Written problem
With the images removed, repeat the data below exactly.

Data block
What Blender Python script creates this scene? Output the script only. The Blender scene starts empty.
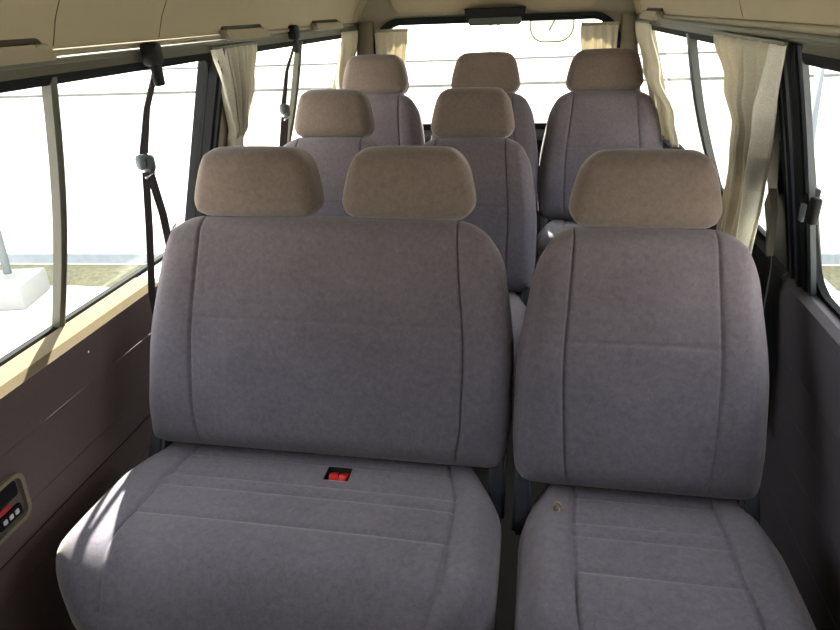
import bpy, bmesh, math, random
from mathutils import Vector, Matrix

# ------------------------------------------------------------------ camera, sky, sun, exposure
scn = bpy.context.scene
COL = scn.collection
CAM_Z = 1.28
YAW, PITCH, ROLL = math.radians(10.906), math.radians(25.411), math.radians(-2.184)
fwd = Vector((-math.sin(YAW)*math.cos(PITCH), math.cos(YAW)*math.cos(PITCH), -math.sin(PITCH)))
rt = fwd.cross(Vector((0, 0, 1))).normalized(); up = rt.cross(fwd)
r2 = rt*math.cos(ROLL)+up*math.sin(ROLL); u2 = -rt*math.sin(ROLL)+up*math.cos(ROLL)
cd = bpy.data.cameras.new('camera'); cam = bpy.data.objects.new('camera', cd); COL.objects.link(cam)
M = Matrix((r2, u2, -fwd)).transposed().to_4x4(); M.translation = (0, 0, CAM_Z)
cam.matrix_world = M
cd.sensor_width = 36; cd.lens = 640/840*36; cd.clip_start = .02; cd.clip_end = 300
scn.camera = cam

w = bpy.data.worlds.new('sky'); scn.world = w; w.use_nodes = True
bg = w.node_tree.nodes['Background']; bg.inputs[0].default_value = (.95, .97, 1.0, 1); bg.inputs[1].default_value = 3.0
SUN_DIR = Vector((.22, -1.25, -1.0)).normalized()
sd = bpy.data.lights.new('sun', 'SUN'); sd.energy = 30; sd.angle = .012; sd.color = (1, .95, .84)
so = bpy.data.objects.new('sun', sd); COL.objects.link(so)
so.rotation_euler = SUN_DIR.to_track_quat('-Z', 'Y').to_euler(); so.location = (-3, 8, 8)
scn.view_settings.view_transform = 'Standard'; scn.view_settings.look = 'None'
scn.view_settings.exposure = 0.52; scn.view_settings.gamma = 1.0; scn.view_settings.use_curve_mapping = False
random.seed(4)

# ------------------------------------------------------------------ materials
def new_mat(name):
    m = bpy.data.materials.new(name); m.use_nodes = True
    nt = m.node_tree; b = nt.nodes['Principled BSDF']
    return m, nt, b
def plain(name, col, rough=.6, metal=0., var=.06, scale=30, bump=0., spec=.4):
    m, nt, b = new_mat(name)
    b.inputs['Roughness'].default_value = rough; b.inputs['Metallic'].default_value = metal
    b.inputs['Specular IOR Level'].default_value = spec
    tc = nt.nodes.new('ShaderNodeTexCoord'); n = nt.nodes.new('ShaderNodeTexNoise')
    n.inputs['Scale'].default_value = scale; n.inputs['Detail'].default_value = 4
    nt.links.new(tc.outputs['Object'], n.inputs['Vector'])
    r = nt.nodes.new('ShaderNodeMapRange'); r.inputs['To Min'].default_value = 1-var; r.inputs['To Max'].default_value = 1+var
    nt.links.new(n.outputs['Fac'], r.inputs['Value'])
    mx = nt.nodes.new('ShaderNodeVectorMath'); mx.operation = 'SCALE'; mx.inputs[0].default_value = col
    nt.links.new(r.outputs[0], mx.inputs['Scale']); nt.links.new(mx.outputs[0], b.inputs['Base Color'])
    if bump:
        bp = nt.nodes.new('ShaderNodeBump'); bp.inputs['Strength'].default_value = bump; bp.inputs['Distance'].default_value = .001
        nt.links.new(n.outputs['Fac'], bp.inputs['Height']); nt.links.new(bp.outputs[0], b.inputs['Normal'])
    return m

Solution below
What Blender Python script creates this scene? Output the script only. The Blender scene starts empty.
import bpy, bmesh, math, random
from mathutils import Vector, Matrix

# ------------------------------------------------------------------ camera, sky, sun, exposure
scn = bpy.context.scene
COL = scn.collection
CAM_Z = 1.28
YAW, PITCH, ROLL = math.radians(10.906), math.radians(25.411), math.radians(-2.184)
fwd = Vector((-math.sin(YAW)*math.cos(PITCH), math.cos(YAW)*math.cos(PITCH), -math.sin(PITCH)))
rt = fwd.cross(Vector((0, 0, 1))).normalized(); up = rt.cross(fwd)
r2 = rt*math.cos(ROLL)+up*math.sin(ROLL); u2 = -rt*math.sin(ROLL)+up*math.cos(ROLL)
cd = bpy.data.cameras.new('camera'); cam = bpy.data.objects.new('camera', cd); COL.objects.link(cam)
M = Matrix((r2, u2, -fwd)).transposed().to_4x4(); M.translation = (0, 0, CAM_Z)
cam.matrix_world = M
cd.sensor_width = 36; cd.lens = 640/840*36; cd.clip_start = .02; cd.clip_end = 300
scn.camera = cam

w = bpy.data.worlds.new('sky'); scn.world = w; w.use_nodes = True
bg = w.node_tree.nodes['Background']; bg.inputs[0].default_value = (.95, .97, 1.0, 1); bg.inputs[1].default_value = 3.0
SUN_DIR = Vector((.22, -1.25, -1.0)).normalized()
sd = bpy.data.lights.new('sun', 'SUN'); sd.energy = 30; sd.angle = .012; sd.color = (1, .95, .84)
so = bpy.data.objects.new('sun', sd); COL.objects.link(so)
so.rotation_euler = SUN_DIR.to_track_quat('-Z', 'Y').to_euler(); so.location = (-3, 8, 8)
scn.view_settings.view_transform = 'Standard'; scn.view_settings.look = 'None'
scn.view_settings.exposure = 0.52; scn.view_settings.gamma = 1.0; scn.view_settings.use_curve_mapping = False
random.seed(4)

# ------------------------------------------------------------------ materials
def new_mat(name):
    m = bpy.data.materials.new(name); m.use_nodes = True
    nt = m.node_tree; b = nt.nodes['Principled BSDF']
    return m, nt, b
def plain(name, col, rough=.6, metal=0., var=.06, scale=30, bump=0., spec=.4):
    m, nt, b = new_mat(name)
    b.inputs['Roughness'].default_value = rough; b.inputs['Metallic'].default_value = metal
    b.inputs['Specular IOR Level'].default_value = spec
    tc = nt.nodes.new('ShaderNodeTexCoord'); n = nt.nodes.new('ShaderNodeTexNoise')
    n.inputs['Scale'].default_value = scale; n.inputs['Detail'].default_value = 4
    nt.links.new(tc.outputs['Object'], n.inputs['Vector'])
    r = nt.nodes.new('ShaderNodeMapRange'); r.inputs['To Min'].default_value = 1-var; r.inputs['To Max'].default_value = 1+var
    nt.links.new(n.outputs['Fac'], r.inputs['Value'])
    mx = nt.nodes.new('ShaderNodeVectorMath'); mx.operation = 'SCALE'; mx.inputs[0].default_value = col
    nt.links.new(r.outputs[0], mx.inputs['Scale']); nt.links.new(mx.outputs[0], b.inputs['Base Color'])
    if bump:
        bp = nt.nodes.new('ShaderNodeBump'); bp.inputs['Strength'].default_value = bump; bp.inputs['Distance'].default_value = .001
        nt.links.new(n.outputs['Fac'], bp.inputs['Height']); nt.links.new(bp.outputs[0], b.inputs['Normal'])
    return m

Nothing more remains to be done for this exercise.